> _Job_
Check every line below for the word "part" and show those that hold it.

> _Information supplied_

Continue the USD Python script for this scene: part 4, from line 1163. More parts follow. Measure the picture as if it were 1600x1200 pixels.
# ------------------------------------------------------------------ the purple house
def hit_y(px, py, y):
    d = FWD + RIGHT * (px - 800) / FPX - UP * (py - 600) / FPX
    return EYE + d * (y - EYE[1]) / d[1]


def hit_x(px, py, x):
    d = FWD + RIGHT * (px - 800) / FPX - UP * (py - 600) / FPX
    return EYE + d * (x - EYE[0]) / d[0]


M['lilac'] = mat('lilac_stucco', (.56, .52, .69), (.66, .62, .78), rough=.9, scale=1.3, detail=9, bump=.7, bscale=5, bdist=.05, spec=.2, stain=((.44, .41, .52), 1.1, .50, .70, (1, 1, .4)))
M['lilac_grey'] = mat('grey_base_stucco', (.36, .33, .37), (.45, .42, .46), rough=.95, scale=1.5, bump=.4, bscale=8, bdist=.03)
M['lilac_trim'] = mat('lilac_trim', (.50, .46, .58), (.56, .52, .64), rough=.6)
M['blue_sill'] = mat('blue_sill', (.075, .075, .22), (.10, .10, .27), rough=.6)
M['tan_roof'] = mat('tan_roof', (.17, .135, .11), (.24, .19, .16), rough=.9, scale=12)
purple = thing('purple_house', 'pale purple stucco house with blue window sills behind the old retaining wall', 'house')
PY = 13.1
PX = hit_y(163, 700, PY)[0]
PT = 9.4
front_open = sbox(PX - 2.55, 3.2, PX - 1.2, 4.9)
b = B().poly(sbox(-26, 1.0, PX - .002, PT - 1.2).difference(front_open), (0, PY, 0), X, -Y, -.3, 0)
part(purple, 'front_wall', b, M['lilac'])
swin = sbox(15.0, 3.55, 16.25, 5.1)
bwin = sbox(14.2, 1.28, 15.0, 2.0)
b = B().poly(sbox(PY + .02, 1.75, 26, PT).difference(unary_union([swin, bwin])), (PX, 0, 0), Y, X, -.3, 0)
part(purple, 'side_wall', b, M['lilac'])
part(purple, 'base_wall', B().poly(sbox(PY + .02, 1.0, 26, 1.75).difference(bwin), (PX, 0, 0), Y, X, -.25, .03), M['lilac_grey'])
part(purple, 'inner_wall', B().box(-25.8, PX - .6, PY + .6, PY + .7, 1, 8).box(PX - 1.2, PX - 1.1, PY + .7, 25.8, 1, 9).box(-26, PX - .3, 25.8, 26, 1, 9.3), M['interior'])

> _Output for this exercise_
Continue the USD Python script for this scene: part 4, from line 1163. More parts follow. Measure the picture as if it were 1600x1200 pixels.
part(purple, 'front_wall', b, M['lilac'])
part(purple, 'side_wall', b, M['lilac'])
part(purple, 'base_wall', B().poly(sbox(PY + .02, 1.0, 26, 1.75).difference(bwin), (PX, 0, 0), Y, X, -.25, .03), M['lilac_grey'])
part(purple, 'inner_wall', B().box(-25.8, PX - .6, PY + .6, PY + .7, 1, 8).box(PX - 1.2, PX - 1.1, PY + .7, 25.8, 1, 9).box(-26, PX - .3, 25.8, 26, 1, 9.3), M['interior'])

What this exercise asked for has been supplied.